Wednesday, 1 June 2011

Ali, Monica "Brick Lane"

Ali, Monica "Brick Lane" - 2003

This book was suggested ages ago in our book club. It was never chosen but I had it on my wish list ever since. Not a bad decision.

Brick Lane is the name of a street in East London where a lot of Bangladeshi immigrants live. This is the story about Nazneen from a tiny village in Bangladesh who gets married off to an elderly man in London, England. From now on, she leads the life so many women lead, she lives in England but is more or less confined to the walls of her little apartment. She lives a Bengali life in Europe.

I loved the way the author describes the characters, especially Nazneen, the young bride who grows during the novel. Her relationship with her husband, children, neighbours, her sister back in Bangladesh, everything is characterized so well. You can almost feel what Nazneen is feeling, smell the smells, hear the sounds of the city.

An interesting story with so many topics, the main one being "fate" and fighting or giving in to it.

Gripping story, very satisfying read.

Monica Ali was shortlisted for the Booker Prize for "Brick Lane" in 2003.

See more comments on my ThrowbackThursday post in 2024.

From the back cover:

"A captivating read from a debut novelist, Brick Lane brings the immigrant milieu of East London to vibrant life. With great poignancy, Ali illuminates a foreign world; her well-developed characters pull readers along on a deeply psychological, almost spiritual journey. Through the eyes of two Bangladeshi sisters - the plain Nazneen and the prettier Hasina - we see the divergent paths of the contemporary descendants of an ancient culture. Hasina elopes to a "love marriage," and young Nazneen, in an arranged marriage, is pledged to a much older man living in London.
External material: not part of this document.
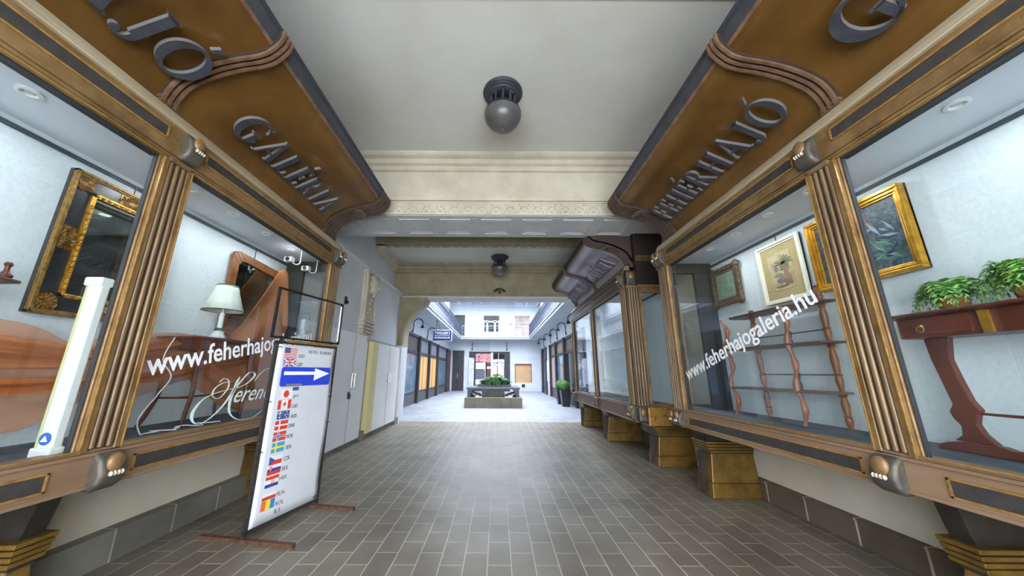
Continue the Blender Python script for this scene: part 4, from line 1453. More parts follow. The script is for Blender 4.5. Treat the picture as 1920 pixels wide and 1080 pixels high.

Ali's skillful narrative focuses on Nazneen's stifling life with her ineffectual husband, who keeps her imprisoned in a city housing project filled with immigrants in varying degrees of assimilation. But Ali reveals a bittersweet tension between the 'two kinds of love' Nazneen and her sister experience - that which begins full and overflowing, only to slowly dissipate, and another which emerges like a surprise, growing unexpectedly over years of faithful commitment. Both of these loves have their own pitfalls: Hasina's passionate romance crumbles into domestic violence, and Nazneen's marriage never quite reaches a state of wedded bliss.

Though comparisons have drawn between Ali and Zadie Smith, a better comparison might be made between this talented newcomer and the work of Amy Tan, who so deftly portrays the immigrant experience with empathy and joy.